◆ STATED GOAL
Every line from the one with "Write part 4" to the one with "mb.lathe([(.05, -.16), (.07, -.14), (.05, -.12)], bc, 10);", including those two, is to be copied exactly; all other lines of the entries below are left out.

◆ DATA IN THIS EXERCISE
━━━━
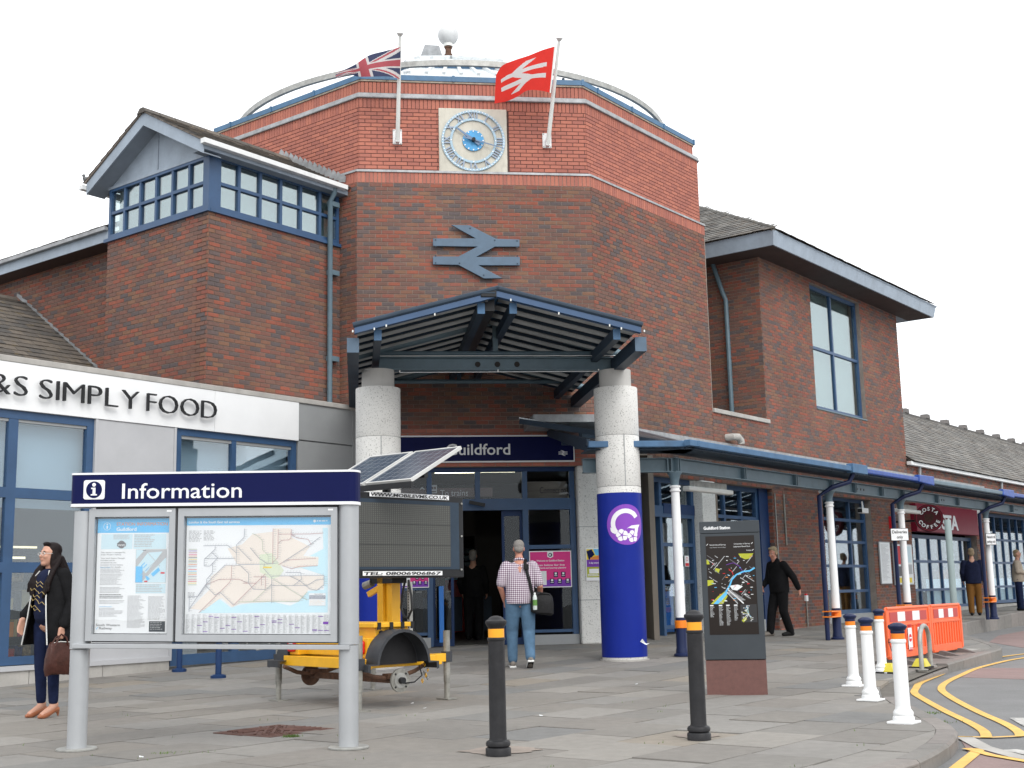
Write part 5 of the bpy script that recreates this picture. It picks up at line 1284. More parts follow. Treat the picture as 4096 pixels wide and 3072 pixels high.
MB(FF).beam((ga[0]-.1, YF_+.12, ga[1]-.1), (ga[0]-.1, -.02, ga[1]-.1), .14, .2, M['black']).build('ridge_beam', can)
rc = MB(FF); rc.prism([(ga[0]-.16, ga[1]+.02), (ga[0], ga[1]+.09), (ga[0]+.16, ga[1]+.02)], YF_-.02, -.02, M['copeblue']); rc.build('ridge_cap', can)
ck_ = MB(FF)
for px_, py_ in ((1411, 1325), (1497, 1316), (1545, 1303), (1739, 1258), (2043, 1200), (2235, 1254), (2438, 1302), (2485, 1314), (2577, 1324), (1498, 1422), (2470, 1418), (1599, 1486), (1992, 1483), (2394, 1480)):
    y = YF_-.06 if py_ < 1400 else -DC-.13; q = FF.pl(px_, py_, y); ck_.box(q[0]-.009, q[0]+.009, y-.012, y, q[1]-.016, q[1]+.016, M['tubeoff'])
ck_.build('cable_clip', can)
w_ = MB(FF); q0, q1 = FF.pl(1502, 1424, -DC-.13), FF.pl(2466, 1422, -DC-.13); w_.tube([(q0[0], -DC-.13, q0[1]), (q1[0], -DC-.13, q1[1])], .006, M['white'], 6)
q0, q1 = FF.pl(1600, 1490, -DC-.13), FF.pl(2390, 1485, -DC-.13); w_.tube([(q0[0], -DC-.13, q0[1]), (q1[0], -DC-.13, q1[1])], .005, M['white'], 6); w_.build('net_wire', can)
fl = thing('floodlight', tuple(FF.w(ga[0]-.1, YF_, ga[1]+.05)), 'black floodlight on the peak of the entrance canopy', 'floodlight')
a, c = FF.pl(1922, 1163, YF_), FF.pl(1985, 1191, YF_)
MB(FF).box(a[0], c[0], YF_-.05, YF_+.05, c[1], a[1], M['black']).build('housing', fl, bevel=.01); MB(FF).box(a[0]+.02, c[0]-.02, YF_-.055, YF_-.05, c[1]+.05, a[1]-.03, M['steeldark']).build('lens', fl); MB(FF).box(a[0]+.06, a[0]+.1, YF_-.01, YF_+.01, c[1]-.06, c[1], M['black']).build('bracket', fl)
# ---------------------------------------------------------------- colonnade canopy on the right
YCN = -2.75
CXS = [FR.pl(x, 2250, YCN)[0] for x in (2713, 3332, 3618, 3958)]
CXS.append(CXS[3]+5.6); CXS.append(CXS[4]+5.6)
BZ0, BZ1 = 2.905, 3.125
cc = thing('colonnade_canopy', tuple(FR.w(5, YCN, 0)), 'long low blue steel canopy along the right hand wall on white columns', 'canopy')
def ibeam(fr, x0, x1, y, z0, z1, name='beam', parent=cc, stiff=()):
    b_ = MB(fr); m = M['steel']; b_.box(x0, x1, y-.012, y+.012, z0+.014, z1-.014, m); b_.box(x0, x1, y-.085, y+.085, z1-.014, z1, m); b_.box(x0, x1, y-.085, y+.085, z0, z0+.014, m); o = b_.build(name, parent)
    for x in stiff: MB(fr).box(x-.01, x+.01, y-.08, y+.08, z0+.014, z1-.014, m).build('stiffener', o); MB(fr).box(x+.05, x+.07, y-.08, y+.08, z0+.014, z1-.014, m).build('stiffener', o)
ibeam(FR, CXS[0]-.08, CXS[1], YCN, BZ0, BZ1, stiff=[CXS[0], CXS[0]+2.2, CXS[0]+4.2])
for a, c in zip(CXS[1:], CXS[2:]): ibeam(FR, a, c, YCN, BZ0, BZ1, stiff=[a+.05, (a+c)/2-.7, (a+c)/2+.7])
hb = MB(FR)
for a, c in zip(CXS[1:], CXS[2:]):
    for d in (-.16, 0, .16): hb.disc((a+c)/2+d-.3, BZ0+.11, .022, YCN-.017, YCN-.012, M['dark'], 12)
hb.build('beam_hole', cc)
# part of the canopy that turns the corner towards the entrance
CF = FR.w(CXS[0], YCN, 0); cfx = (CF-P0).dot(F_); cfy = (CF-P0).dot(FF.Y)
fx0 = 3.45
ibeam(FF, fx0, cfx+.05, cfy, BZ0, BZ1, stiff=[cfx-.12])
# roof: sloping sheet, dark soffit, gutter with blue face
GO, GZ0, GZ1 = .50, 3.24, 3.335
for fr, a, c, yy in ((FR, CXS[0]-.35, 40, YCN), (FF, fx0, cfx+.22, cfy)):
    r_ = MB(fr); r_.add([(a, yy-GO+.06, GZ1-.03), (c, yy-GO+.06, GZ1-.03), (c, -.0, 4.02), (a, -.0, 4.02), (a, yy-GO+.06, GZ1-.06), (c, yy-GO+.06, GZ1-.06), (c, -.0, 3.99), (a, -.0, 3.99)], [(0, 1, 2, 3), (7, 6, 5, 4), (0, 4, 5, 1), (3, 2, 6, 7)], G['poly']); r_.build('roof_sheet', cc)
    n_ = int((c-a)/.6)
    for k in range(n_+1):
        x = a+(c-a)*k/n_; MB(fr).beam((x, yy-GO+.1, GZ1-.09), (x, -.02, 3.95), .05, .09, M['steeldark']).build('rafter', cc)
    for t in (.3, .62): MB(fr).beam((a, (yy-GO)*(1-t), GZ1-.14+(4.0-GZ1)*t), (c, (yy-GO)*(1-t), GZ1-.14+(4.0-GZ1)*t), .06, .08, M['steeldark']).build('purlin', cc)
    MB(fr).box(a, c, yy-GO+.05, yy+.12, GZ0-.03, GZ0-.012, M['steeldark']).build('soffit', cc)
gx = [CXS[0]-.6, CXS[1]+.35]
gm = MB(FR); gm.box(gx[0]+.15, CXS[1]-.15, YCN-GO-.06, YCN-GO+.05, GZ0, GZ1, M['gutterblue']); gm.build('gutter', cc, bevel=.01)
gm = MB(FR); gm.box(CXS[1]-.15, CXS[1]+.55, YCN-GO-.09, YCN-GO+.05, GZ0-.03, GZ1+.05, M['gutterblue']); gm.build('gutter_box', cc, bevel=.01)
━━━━
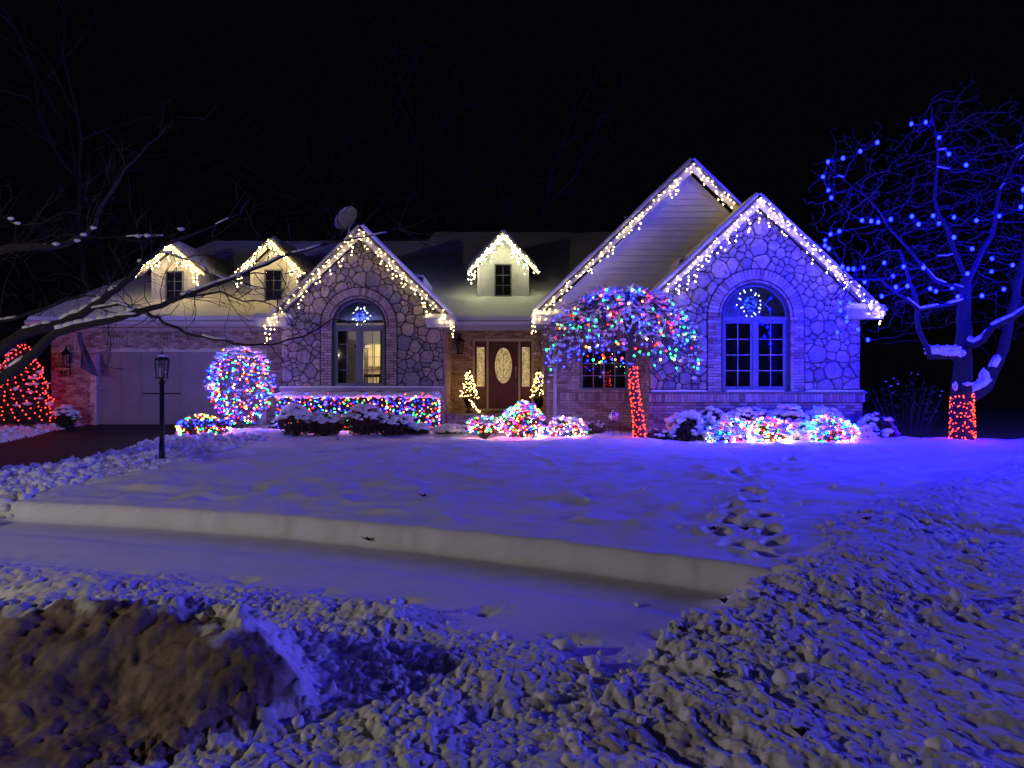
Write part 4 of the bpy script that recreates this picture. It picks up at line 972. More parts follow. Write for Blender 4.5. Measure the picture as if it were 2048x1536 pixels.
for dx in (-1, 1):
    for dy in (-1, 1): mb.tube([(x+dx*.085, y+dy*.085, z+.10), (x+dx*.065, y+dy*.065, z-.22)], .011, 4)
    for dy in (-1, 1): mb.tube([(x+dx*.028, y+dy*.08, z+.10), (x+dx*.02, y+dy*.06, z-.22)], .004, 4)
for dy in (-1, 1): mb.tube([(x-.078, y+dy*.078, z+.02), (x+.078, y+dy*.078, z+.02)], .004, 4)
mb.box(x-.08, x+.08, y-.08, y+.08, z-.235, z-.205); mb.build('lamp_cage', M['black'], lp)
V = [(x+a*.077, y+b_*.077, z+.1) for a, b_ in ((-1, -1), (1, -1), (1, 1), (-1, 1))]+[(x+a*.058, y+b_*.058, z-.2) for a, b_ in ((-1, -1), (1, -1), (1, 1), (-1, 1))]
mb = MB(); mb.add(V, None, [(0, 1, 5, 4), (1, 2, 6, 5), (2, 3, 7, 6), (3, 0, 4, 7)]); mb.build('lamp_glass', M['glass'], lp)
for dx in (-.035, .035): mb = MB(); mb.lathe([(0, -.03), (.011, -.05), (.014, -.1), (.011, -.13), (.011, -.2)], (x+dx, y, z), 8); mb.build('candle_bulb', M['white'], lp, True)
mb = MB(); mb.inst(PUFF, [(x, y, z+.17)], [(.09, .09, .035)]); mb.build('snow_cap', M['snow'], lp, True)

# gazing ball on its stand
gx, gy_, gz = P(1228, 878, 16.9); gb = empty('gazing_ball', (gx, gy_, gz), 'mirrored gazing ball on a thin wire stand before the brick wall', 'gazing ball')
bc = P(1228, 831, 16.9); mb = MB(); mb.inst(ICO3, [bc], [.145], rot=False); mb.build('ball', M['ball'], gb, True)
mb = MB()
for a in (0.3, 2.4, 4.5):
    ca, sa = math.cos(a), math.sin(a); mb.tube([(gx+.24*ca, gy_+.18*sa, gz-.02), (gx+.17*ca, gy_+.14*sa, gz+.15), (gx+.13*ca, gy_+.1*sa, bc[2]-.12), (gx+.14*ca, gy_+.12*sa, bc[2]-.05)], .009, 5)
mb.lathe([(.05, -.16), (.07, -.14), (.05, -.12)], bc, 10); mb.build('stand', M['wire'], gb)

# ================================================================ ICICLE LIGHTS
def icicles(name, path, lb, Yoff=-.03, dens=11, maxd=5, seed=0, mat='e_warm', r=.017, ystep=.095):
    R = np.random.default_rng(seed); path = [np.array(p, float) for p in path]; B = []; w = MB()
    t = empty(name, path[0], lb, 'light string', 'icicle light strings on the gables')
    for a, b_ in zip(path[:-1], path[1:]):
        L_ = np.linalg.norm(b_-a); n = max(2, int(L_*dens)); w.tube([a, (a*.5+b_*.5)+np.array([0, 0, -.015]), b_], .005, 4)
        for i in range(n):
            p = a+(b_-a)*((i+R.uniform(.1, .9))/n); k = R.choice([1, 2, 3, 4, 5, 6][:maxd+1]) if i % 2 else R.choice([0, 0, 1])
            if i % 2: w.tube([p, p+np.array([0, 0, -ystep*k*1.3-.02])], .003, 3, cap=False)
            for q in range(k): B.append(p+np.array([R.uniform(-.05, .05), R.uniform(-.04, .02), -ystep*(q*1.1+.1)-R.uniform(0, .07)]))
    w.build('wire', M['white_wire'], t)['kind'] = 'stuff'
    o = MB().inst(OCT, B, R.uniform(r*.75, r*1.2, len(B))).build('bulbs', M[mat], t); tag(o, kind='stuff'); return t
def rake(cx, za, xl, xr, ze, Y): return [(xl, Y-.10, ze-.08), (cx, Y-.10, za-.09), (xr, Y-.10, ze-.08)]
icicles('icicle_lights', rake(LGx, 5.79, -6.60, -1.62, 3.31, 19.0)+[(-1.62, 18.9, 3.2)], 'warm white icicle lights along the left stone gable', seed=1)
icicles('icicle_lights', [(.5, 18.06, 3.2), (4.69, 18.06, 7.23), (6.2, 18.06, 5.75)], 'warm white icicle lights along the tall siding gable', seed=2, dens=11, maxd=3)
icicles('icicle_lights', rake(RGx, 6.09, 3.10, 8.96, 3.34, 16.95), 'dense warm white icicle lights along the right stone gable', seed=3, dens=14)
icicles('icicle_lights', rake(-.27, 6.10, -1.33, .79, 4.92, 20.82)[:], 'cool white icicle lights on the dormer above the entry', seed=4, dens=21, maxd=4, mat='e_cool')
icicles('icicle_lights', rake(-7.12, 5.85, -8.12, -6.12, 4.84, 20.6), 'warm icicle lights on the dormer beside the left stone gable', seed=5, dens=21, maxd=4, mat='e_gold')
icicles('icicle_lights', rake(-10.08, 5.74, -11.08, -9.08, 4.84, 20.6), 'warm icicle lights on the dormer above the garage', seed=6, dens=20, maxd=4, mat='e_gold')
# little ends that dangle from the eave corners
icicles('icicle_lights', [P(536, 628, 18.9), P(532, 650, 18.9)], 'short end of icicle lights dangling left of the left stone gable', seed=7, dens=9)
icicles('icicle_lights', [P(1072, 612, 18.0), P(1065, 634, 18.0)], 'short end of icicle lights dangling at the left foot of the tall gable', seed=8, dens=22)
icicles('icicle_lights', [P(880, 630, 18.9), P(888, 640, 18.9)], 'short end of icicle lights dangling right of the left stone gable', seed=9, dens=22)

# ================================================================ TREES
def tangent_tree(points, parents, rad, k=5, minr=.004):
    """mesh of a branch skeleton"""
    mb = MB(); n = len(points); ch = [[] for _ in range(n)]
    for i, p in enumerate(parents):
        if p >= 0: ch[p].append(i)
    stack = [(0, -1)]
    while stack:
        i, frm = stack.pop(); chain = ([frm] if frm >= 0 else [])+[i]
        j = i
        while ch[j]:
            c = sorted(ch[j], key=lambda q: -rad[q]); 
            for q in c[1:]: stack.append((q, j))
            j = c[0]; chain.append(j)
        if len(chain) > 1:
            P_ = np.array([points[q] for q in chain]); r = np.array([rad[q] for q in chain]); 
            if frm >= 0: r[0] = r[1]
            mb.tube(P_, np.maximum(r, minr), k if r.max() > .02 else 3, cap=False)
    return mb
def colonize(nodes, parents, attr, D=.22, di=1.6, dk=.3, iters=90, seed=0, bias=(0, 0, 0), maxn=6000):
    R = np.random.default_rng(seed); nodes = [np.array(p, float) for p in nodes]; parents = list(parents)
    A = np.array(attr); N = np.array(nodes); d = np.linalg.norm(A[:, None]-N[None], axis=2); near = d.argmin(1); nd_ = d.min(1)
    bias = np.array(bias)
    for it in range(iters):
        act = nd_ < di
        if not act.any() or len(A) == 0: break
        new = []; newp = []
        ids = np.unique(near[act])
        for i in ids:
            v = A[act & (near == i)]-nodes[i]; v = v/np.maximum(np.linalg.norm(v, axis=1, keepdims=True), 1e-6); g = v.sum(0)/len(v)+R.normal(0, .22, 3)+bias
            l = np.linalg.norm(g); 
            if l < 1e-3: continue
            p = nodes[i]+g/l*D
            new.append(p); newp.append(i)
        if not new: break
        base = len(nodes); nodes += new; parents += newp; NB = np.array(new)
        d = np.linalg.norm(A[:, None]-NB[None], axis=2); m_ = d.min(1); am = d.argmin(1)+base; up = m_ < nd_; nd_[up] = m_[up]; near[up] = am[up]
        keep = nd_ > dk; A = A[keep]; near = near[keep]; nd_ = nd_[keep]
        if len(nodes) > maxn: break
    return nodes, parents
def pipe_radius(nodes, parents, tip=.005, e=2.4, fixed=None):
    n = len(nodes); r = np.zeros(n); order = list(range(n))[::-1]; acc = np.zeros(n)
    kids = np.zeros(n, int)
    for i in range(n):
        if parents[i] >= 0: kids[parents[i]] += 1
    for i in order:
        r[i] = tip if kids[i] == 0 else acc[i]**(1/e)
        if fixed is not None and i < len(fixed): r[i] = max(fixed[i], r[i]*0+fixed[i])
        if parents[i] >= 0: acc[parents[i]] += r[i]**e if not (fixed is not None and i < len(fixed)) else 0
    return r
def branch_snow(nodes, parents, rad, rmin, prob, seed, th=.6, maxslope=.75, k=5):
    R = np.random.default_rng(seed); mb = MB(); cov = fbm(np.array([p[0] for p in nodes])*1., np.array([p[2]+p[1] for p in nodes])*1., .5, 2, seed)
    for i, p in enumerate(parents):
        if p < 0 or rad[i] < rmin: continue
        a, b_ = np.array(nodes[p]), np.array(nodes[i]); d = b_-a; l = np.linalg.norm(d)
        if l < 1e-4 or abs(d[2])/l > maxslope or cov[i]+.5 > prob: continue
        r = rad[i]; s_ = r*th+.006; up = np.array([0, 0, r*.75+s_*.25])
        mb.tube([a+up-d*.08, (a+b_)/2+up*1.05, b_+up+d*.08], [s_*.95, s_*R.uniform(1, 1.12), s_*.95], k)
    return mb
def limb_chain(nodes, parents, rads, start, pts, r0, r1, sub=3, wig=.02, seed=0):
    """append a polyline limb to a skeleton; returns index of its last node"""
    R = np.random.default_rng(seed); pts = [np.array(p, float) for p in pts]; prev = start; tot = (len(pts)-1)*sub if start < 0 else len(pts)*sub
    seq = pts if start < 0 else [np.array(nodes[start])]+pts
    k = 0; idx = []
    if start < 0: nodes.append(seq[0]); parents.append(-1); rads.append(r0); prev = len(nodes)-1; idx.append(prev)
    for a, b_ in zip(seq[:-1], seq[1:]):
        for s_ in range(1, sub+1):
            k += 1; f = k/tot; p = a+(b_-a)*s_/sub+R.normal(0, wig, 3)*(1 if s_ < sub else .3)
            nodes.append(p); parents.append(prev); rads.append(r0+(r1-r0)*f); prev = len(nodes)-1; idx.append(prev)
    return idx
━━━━
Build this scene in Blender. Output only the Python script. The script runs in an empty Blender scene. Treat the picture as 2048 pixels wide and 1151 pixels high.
━━━━
◆ WRITTEN ANSWER
Write part 4 of the bpy script that recreates this picture. It picks up at line 972. More parts follow. Write for Blender 4.5. Measure the picture as if it were 2048x1536 pixels.
for dx in (-1, 1):
    for dy in (-1, 1): mb.tube([(x+dx*.085, y+dy*.085, z+.10), (x+dx*.065, y+dy*.065, z-.22)], .011, 4)
    for dy in (-1, 1): mb.tube([(x+dx*.028, y+dy*.08, z+.10), (x+dx*.02, y+dy*.06, z-.22)], .004, 4)
for dy in (-1, 1): mb.tube([(x-.078, y+dy*.078, z+.02), (x+.078, y+dy*.078, z+.02)], .004, 4)
mb.box(x-.08, x+.08, y-.08, y+.08, z-.235, z-.205); mb.build('lamp_cage', M['black'], lp)
V = [(x+a*.077, y+b_*.077, z+.1) for a, b_ in ((-1, -1), (1, -1), (1, 1), (-1, 1))]+[(x+a*.058, y+b_*.058, z-.2) for a, b_ in ((-1, -1), (1, -1), (1, 1), (-1, 1))]
mb = MB(); mb.add(V, None, [(0, 1, 5, 4), (1, 2, 6, 5), (2, 3, 7, 6), (3, 0, 4, 7)]); mb.build('lamp_glass', M['glass'], lp)
for dx in (-.035, .035): mb = MB(); mb.lathe([(0, -.03), (.011, -.05), (.014, -.1), (.011, -.13), (.011, -.2)], (x+dx, y, z), 8); mb.build('candle_bulb', M['white'], lp, True)
mb = MB(); mb.inst(PUFF, [(x, y, z+.17)], [(.09, .09, .035)]); mb.build('snow_cap', M['snow'], lp, True)

# gazing ball on its stand
gx, gy_, gz = P(1228, 878, 16.9); gb = empty('gazing_ball', (gx, gy_, gz), 'mirrored gazing ball on a thin wire stand before the brick wall', 'gazing ball')
bc = P(1228, 831, 16.9); mb = MB(); mb.inst(ICO3, [bc], [.145], rot=False); mb.build('ball', M['ball'], gb, True)
mb = MB()
for a in (0.3, 2.4, 4.5):
    ca, sa = math.cos(a), math.sin(a); mb.tube([(gx+.24*ca, gy_+.18*sa, gz-.02), (gx+.17*ca, gy_+.14*sa, gz+.15), (gx+.13*ca, gy_+.1*sa, bc[2]-.12), (gx+.14*ca, gy_+.12*sa, bc[2]-.05)], .009, 5)
mb.lathe([(.05, -.16), (.07, -.14), (.05, -.12)], bc, 10); mb.build('stand', M['wire'], gb)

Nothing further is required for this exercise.